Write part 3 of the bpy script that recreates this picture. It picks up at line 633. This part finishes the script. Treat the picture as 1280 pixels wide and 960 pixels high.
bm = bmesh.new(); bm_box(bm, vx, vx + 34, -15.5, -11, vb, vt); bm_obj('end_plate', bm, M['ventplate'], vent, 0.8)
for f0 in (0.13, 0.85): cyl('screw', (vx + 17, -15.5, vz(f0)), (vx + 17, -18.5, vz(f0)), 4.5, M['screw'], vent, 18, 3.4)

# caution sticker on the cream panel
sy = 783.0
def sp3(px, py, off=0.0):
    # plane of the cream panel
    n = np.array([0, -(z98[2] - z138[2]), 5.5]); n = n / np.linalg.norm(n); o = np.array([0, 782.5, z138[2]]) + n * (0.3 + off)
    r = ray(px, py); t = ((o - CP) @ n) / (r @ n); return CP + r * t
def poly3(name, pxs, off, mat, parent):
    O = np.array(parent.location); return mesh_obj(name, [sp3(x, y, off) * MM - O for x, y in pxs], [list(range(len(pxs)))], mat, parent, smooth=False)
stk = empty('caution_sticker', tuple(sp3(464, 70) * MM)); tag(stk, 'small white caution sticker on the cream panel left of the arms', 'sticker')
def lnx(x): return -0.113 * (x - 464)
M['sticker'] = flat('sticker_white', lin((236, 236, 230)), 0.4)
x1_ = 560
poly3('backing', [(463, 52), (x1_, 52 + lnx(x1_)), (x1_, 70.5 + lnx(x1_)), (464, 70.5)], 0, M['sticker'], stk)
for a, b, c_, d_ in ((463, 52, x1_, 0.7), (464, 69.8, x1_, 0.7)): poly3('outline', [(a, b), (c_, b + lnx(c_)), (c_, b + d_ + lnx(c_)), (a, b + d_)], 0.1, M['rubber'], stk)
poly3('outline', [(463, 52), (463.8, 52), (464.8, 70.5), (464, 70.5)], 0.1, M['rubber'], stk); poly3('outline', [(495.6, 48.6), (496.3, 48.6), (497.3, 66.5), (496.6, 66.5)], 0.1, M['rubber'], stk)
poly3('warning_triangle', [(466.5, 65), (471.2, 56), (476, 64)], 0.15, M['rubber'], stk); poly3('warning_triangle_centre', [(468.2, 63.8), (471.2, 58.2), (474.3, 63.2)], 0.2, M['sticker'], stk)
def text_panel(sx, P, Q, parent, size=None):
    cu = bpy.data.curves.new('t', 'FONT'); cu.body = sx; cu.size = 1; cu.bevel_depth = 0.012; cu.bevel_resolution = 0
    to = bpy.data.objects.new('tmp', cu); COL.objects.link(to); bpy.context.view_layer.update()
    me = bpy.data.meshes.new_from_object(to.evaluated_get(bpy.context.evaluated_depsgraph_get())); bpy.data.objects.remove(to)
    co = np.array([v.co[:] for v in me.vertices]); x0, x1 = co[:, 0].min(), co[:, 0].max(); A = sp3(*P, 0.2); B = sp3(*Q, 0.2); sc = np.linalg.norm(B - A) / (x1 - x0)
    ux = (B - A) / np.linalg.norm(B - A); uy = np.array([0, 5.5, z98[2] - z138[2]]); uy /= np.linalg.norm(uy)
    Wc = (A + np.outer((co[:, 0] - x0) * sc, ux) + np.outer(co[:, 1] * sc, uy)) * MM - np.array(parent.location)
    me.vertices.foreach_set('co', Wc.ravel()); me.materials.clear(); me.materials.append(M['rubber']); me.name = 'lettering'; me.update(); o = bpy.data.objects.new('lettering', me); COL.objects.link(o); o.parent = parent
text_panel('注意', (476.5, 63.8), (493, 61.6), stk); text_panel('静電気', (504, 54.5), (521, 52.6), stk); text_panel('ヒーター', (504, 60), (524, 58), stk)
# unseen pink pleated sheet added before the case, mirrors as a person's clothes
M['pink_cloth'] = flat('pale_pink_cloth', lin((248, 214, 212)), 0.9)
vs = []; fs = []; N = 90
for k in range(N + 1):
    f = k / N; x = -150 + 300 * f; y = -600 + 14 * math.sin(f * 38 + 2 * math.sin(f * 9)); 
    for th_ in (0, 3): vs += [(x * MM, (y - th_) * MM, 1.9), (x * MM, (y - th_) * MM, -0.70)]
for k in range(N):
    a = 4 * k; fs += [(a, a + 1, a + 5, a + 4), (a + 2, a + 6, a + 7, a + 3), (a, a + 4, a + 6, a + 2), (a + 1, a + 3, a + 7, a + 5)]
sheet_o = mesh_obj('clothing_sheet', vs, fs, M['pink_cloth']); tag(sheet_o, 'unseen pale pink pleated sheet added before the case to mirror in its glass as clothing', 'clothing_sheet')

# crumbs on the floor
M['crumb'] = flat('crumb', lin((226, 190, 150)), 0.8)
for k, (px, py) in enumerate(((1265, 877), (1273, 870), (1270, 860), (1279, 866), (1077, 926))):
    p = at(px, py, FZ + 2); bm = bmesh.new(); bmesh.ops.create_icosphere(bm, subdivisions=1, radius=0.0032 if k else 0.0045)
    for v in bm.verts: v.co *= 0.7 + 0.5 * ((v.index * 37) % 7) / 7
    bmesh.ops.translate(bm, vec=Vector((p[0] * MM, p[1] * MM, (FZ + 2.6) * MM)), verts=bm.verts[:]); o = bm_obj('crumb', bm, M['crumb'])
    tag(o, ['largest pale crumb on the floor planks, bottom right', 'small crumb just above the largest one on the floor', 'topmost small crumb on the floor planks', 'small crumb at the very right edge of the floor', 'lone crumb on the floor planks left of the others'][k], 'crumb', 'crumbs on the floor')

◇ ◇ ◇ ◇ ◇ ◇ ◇

From the first line above through the line that contains "for f0 in (0.13, 0.85): cyl('screw', (vx", quote each line exactly. Output nothing more.

- **Exercise response**
Write part 3 of the bpy script that recreates this picture. It picks up at line 633. This part finishes the script. Treat the picture as 1280 pixels wide and 960 pixels high.
bm = bmesh.new(); bm_box(bm, vx, vx + 34, -15.5, -11, vb, vt); bm_obj('end_plate', bm, M['ventplate'], vent, 0.8)
for f0 in (0.13, 0.85): cyl('screw', (vx + 17, -15.5, vz(f0)), (vx + 17, -18.5, vz(f0)), 4.5, M['screw'], vent, 18, 3.4)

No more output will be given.